7. O sangue e a água foram interpretados de diversas formas em seu valor simbólico.
No Evangelho de João é possível observar uma relação entre a água que brota do coração transpassado e o convite de Jesus na Festa das Tendas: “Se alguém tem sede, venha a mim, e beba quem crê em mim. Conforme diz a Escritura: Do seu interior fluirão rios de água viva” (Jo 7,37-38; cf. Jo 4,10-14; Ap 22,1). O evangelista precisa que Jesus se referia ao Espírito que deviam receber os que cressem n’Ele (Jo 7,39).

Alguns interpretaram o sangue como símbolo da remissão dos pecados pelo sacrifício expiatório e a água como símbolo de purificação. Outros relacionaram o sangue e a água com a Eucaristia e o Batismo.

O evangelista não ofereceu elementos suficientes para interpretações precisas. Mas parece que no texto sobre o coração transpassado do qual brotam sangue e água foi dada uma indicação: a efusão de graça que provém do sacrifício, como ele mesmo diz, desde o início do seu Evangelho, sobre o Verbo Encarnado: “De sua plenitude todos nós recebemos, e graça sobre graça” (Jo 1,16).
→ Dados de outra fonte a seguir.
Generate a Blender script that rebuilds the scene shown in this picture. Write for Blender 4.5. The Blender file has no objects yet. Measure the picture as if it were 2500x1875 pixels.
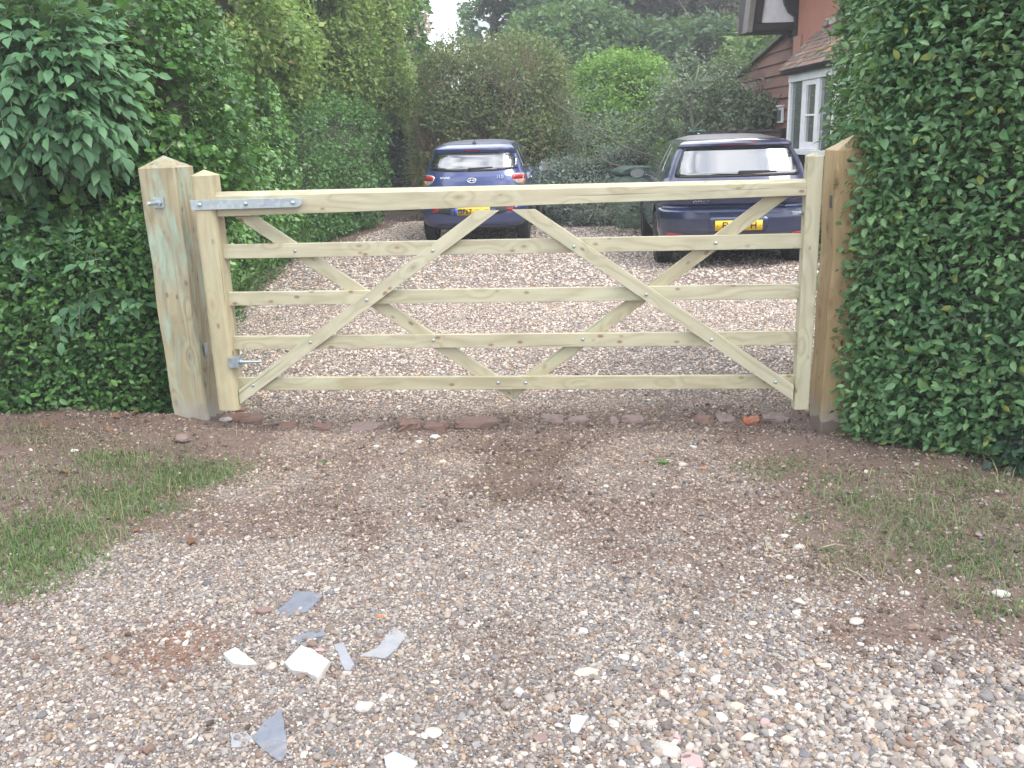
import bpy, bmesh, math, random
import numpy as np
from mathutils import Vector, Matrix, Euler
R = math.radians
random.seed(7); rng = np.random.default_rng(7)
sc = bpy.context.scene
col = sc.collection

# ------------------------------------------------------------------ camera
F_, P_, RO, H_ = 2188.47, R(15.5446), R(-1.7655), 1.55
cp, sp, cr, sr = math.cos(P_), math.sin(P_), math.cos(RO), math.sin(RO)
FW = np.array([0, cp, -sp]); YC = np.array([0, sp, cp]); XX = np.array([1., 0, 0])
RT = cr * XX + sr * YC; UP = -sr * XX + cr * YC; EYE = np.array([0, 0, H_])
cam = bpy.data.cameras.new('camera'); camo = bpy.data.objects.new('camera', cam); col.objects.link(camo)
cam.sensor_width = 36; cam.lens = 36 * F_ / 2500; cam.clip_start = .05; cam.clip_end = 600
m = Matrix.Identity(4)
for i in range(3):
    m[i][0], m[i][1], m[i][2], m[i][3] = RT[i], UP[i], -FW[i], EYE[i]
camo.matrix_world = m
sc.camera = camo

# ------------------------------------------------------------------ sky, sun, exposure
SUN_EL, SUN_AZ = R(52), R(128)      # azimuth measured from +Y towards +X : the sun is behind the camera, well to the right
w = bpy.data.worlds.new("World"); sc.world = w; w.use_nodes = True
nt = w.node_tree; N = nt.nodes; L = nt.links
for n in list(N): N.remove(n)
out = N.new('ShaderNodeOutputWorld'); bg = N.new('ShaderNodeBackground')
sky = N.new('ShaderNodeTexSky'); sky.sky_type = 'NISHITA'; sky.sun_disc = False
sky.sun_elevation = SUN_EL; sky.sun_rotation = SUN_AZ; sky.air_density = 1.2; sky.dust_density = 2.5
tc = N.new('ShaderNodeTexCoord')
mp = N.new('ShaderNodeMapping'); mp.inputs['Scale'].default_value = (1, 1, 2.2)
no = N.new('ShaderNodeTexNoise'); no.inputs['Scale'].default_value = 2.3; no.inputs['Detail'].default_value = 9; no.inputs['Roughness'].default_value = .58
no.inputs['Distortion'].default_value = .35
cr1 = N.new('ShaderNodeValToRGB'); cr1.color_ramp.elements[0].position = .38; cr1.color_ramp.elements[1].position = .50
no2 = N.new('ShaderNodeTexNoise'); no2.inputs['Scale'].default_value = 4.5; no2.inputs['Detail'].default_value = 7
cr2 = N.new('ShaderNodeValToRGB')
cr2.color_ramp.elements[0].color = (9.0, 9.8, 11.4, 1); cr2.color_ramp.elements[0].position = .34
cr2.color_ramp.elements[1].color = (17.5, 17.6, 18.0, 1); cr2.color_ramp.elements[1].position = .66
mx = N.new('ShaderNodeMixRGB')
L.new(tc.outputs['Generated'], mp.inputs['Vector']); L.new(mp.outputs[0], no.inputs['Vector']); L.new(mp.outputs[0], no2.inputs['Vector'])
L.new(no.outputs['Fac'], cr1.inputs[0]); L.new(no2.outputs['Fac'], cr2.inputs[0])
L.new(cr1.outputs[0], mx.inputs[0]); L.new(sky.outputs[0], mx.inputs[1]); L.new(cr2.outputs[0], mx.inputs[2])
L.new(mx.outputs[0], bg.inputs['Color']); bg.inputs['Strength'].default_value = .14
L.new(bg.outputs[0], out.inputs[0])
sun = bpy.data.lights.new('sun', 'SUN'); sun.energy = 2.0; sun.angle = R(24); sun.color = (1, .96, .9)
suno = bpy.data.objects.new('sun', sun); col.objects.link(suno)
sd = Vector((math.sin(SUN_AZ) * math.cos(SUN_EL), math.cos(SUN_AZ) * math.cos(SUN_EL), math.sin(SUN_EL)))
suno.rotation_euler = (-sd).to_track_quat('-Z', 'Y').to_euler()
sc.view_settings.view_transform = 'Standard'; sc.view_settings.look = 'None'
sc.view_settings.exposure = .58; sc.view_settings.gamma = 1; sc.view_settings.use_curve_mapping = False
sc.cycles.max_bounces = 6; sc.cycles.diffuse_bounces = 3; sc.cycles.glossy_bounces = 3; sc.cycles.transparent_max_bounces = 6
sc.cycles.transmission_bounces = 3; sc.cycles.use_denoising = True
sc.cycles.use_adaptive_sampling = True; sc.cycles.adaptive_threshold = .01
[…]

8. Queremos concluir observando que o testemunho do discípulo amado assume todo seu sentido se pensarmos que esse discípulo havia reclinado sua cabeça sobre o peito de Jesus durante a Última Ceia (cf. Jo 13,23.25). Agora ele via esse peito desgarrado. Por isso sentia a necessidade de enfatizar o símbolo da caridade infinita que havia descoberto naquele coração e convidar os leitores do seu Evangelho e todos os cristãos a contemplar aquele coração “que tanto amou os homens” e que se entregou em sacrifício por eles.

Crucificação (Duccio)

Nota:
[1] Na Bíblia da CNBB, que estamos usando nessas Catequeses, a tradução do versículo é ligeiramente distinta: “Aquele a quem transpassaram, eles o lamentarão” (Zc 12,10).

Tradução nossa a partir do texto italiano divulgado no site da Santa Sé (14 de dezembro de 1988).